* start Raw data *
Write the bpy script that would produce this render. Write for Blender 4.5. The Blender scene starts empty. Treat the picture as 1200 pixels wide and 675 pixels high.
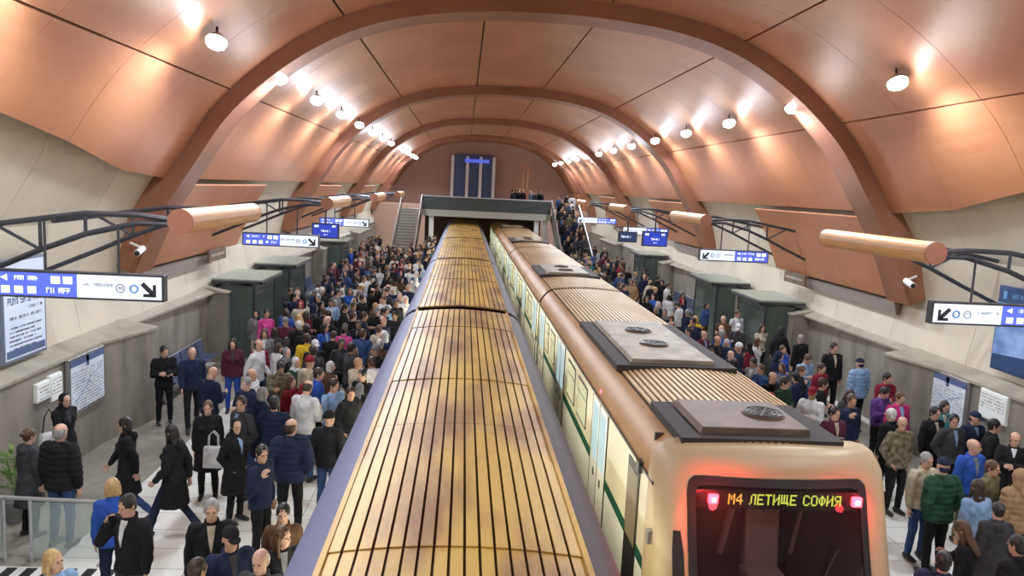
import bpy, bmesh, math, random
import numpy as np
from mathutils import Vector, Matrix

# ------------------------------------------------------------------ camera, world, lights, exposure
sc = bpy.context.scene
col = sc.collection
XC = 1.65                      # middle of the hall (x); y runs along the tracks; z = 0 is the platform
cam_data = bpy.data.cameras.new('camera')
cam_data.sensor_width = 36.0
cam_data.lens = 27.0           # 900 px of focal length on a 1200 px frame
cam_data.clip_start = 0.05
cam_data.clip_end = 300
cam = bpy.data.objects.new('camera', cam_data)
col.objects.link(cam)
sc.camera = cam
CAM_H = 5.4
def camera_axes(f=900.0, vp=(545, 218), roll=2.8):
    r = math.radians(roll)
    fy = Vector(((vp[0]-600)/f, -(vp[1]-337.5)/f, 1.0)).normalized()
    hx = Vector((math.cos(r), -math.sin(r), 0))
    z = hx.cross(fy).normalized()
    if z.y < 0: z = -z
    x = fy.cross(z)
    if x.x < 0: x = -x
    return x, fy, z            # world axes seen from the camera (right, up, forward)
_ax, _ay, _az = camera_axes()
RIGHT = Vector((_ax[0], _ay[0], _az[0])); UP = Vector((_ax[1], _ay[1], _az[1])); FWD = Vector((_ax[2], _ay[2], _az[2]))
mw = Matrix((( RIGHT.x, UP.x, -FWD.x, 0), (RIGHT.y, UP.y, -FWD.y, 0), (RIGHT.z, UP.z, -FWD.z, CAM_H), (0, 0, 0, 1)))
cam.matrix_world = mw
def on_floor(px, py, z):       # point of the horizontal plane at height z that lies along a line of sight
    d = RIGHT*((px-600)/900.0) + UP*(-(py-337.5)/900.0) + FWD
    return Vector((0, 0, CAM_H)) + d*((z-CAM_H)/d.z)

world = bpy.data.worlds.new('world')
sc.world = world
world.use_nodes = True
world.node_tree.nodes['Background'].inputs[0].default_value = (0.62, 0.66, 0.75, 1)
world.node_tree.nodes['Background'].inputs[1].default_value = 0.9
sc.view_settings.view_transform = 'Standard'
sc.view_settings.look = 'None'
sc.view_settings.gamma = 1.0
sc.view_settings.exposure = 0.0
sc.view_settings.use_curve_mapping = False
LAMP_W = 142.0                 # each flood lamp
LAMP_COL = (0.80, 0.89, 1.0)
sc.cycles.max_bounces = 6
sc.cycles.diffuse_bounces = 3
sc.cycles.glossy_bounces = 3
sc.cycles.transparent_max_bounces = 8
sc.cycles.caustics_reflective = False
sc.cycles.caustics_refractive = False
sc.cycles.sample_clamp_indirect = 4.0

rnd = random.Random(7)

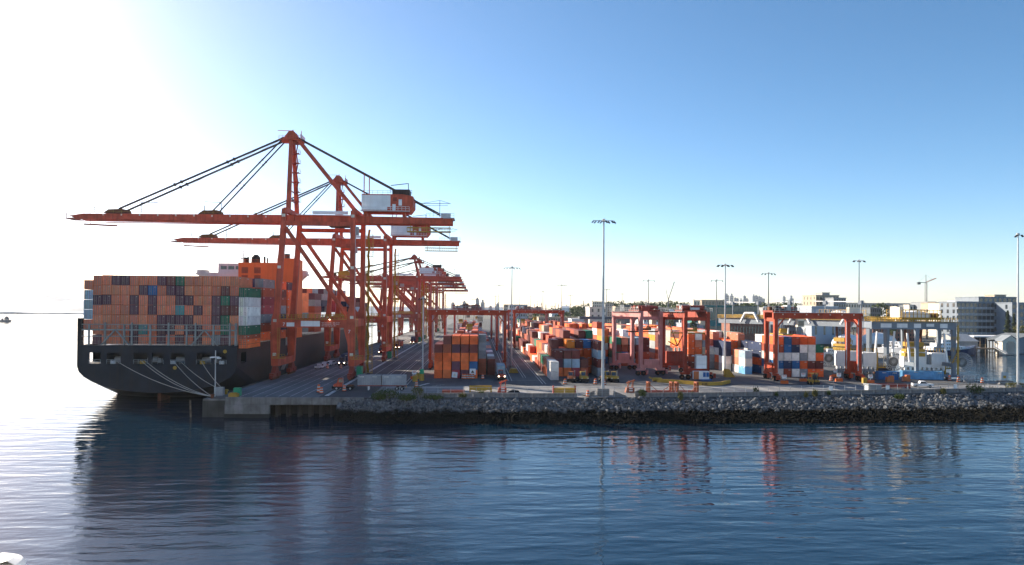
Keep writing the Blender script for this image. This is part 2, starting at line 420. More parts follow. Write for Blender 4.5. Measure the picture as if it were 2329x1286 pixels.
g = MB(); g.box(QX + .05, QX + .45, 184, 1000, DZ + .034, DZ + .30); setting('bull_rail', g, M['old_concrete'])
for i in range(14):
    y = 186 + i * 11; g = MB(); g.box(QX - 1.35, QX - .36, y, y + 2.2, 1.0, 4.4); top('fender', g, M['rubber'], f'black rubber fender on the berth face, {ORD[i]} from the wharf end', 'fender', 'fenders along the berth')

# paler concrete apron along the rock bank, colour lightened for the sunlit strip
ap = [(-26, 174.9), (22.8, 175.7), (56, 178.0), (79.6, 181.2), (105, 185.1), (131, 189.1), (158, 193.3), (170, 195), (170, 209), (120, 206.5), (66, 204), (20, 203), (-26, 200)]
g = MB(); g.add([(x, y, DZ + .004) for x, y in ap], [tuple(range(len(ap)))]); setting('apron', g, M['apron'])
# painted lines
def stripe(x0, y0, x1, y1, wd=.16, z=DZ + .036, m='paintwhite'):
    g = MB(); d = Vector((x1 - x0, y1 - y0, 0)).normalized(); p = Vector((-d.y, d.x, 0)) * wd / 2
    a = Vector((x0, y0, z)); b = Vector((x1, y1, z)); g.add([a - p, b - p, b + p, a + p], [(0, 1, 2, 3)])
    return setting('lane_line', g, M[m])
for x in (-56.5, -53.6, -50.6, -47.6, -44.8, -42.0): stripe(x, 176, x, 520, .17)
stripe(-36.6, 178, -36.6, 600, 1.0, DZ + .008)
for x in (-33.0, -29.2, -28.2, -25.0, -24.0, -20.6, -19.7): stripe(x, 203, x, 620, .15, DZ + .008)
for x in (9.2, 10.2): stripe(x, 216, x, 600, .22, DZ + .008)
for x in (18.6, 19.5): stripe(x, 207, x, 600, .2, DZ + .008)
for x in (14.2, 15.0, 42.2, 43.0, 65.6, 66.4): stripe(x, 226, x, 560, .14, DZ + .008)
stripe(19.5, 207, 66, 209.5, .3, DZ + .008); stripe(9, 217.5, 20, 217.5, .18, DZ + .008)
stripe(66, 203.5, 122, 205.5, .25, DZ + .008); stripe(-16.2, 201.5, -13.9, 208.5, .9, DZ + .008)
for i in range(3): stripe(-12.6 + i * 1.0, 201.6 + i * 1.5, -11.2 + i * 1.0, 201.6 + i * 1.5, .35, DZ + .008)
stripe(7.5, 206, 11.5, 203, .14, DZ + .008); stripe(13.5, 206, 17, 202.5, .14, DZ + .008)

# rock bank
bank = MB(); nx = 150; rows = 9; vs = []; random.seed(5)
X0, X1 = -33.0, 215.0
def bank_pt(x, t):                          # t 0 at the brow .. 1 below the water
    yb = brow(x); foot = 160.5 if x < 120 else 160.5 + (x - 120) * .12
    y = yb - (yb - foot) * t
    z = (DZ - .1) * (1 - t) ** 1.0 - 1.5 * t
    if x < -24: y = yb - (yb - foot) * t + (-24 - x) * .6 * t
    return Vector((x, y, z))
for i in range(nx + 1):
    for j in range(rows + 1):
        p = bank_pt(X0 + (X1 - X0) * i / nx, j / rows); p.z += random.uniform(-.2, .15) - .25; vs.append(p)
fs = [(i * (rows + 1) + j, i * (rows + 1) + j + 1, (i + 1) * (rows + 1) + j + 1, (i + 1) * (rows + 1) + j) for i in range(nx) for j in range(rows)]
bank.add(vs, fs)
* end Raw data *
- **Aim**
Everything from the first line of the listing above through the line that contains "from mathutils import Vector, Matrix" is to be restated word for word, minus the pictures.

- **Solved problem**
Write the bpy script that would produce this render. Write for Blender 4.5. The Blender scene starts empty. Treat the picture as 1200 pixels wide and 675 pixels high.
import bpy, bmesh, math, random
import numpy as np
from mathutils import Vector, Matrix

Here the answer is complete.